Estaría bien complementar la tradicional semana santa con una semana agnóstica. Cuestión de equilibrio. Una manifestación callejera de hermanamiento de todos aquéllos que no sabemos, de los que no creemos a los monseñores y monseñoras, iluminados u opacas, que habiendo llegado a este planeta por el mismo sitio y percibiendo las cosas con idénticos sentidos a los nuestros, presumen de conchabeo y confidencias con los habitantes del más allá, o tener en favoritos el número de móvil de Dios.
Si estuviese en mi mano, pasearía en procesión una gigantesca interrogación, símbolo del reconocimiento de la propia ignorancia y desconfianza hacia quienes no admiten la suya.
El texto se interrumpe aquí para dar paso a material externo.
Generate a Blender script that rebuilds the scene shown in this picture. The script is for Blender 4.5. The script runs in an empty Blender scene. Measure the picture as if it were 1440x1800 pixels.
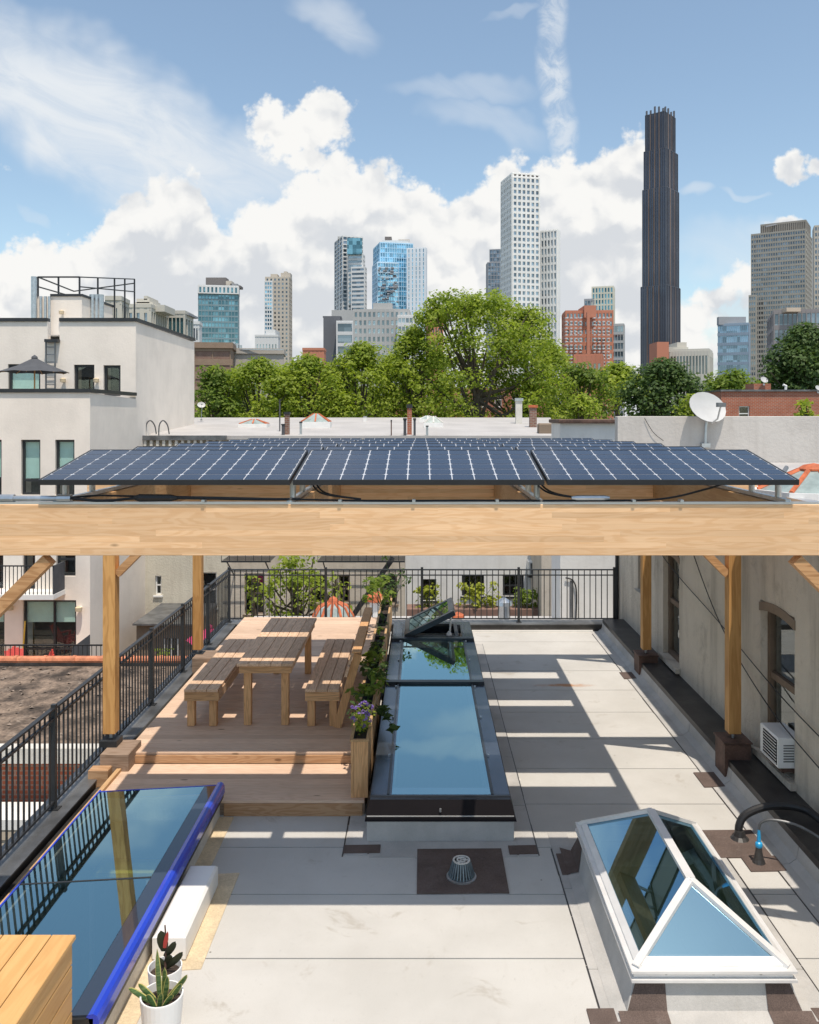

Nosotros, ese resto de seres apagados -o faltos de luz-, seres mayoritariamente pacíficos que de ninguna manera nos apodaríamos o actuaríamos como atilas, pues no es la guerra lo que nos llama; que tememos dogmatizar porque la mentira y la superstición tienen las patas muy cortas; que dirigimos nuestras vidas por el camino más incómodo, el de la duda, que rechazamos la doctrina del clavo ardiendo y lo pagamos en paz interior contante y sonante; nosotros, seres apagados que, a pesar de la ausencia de la anhelada proyección inmortal con que nos levantamos cada mañana, aún así rehusamos alienarnos voluntariamente siguiendo cerrilmente a otros que dicen conocer lo que ignoramos, pero que se desmienten a sí mismos con cada uno de sus pasos; nosotros que, a cuestas con nuestra pobre filosofía, no desesperamos ni nos lanzamos a la existencia de cualquier manera, a pesar de cómo somos difamados y calumniados por los iluminados.
Por todo ésto y algo más que a buen seguro olvido, estaría bien presumir de una gigantesca interrogación como guía y símbolo de cómo no nos sentimos, aunque nuestro número sea escaso, insignificante.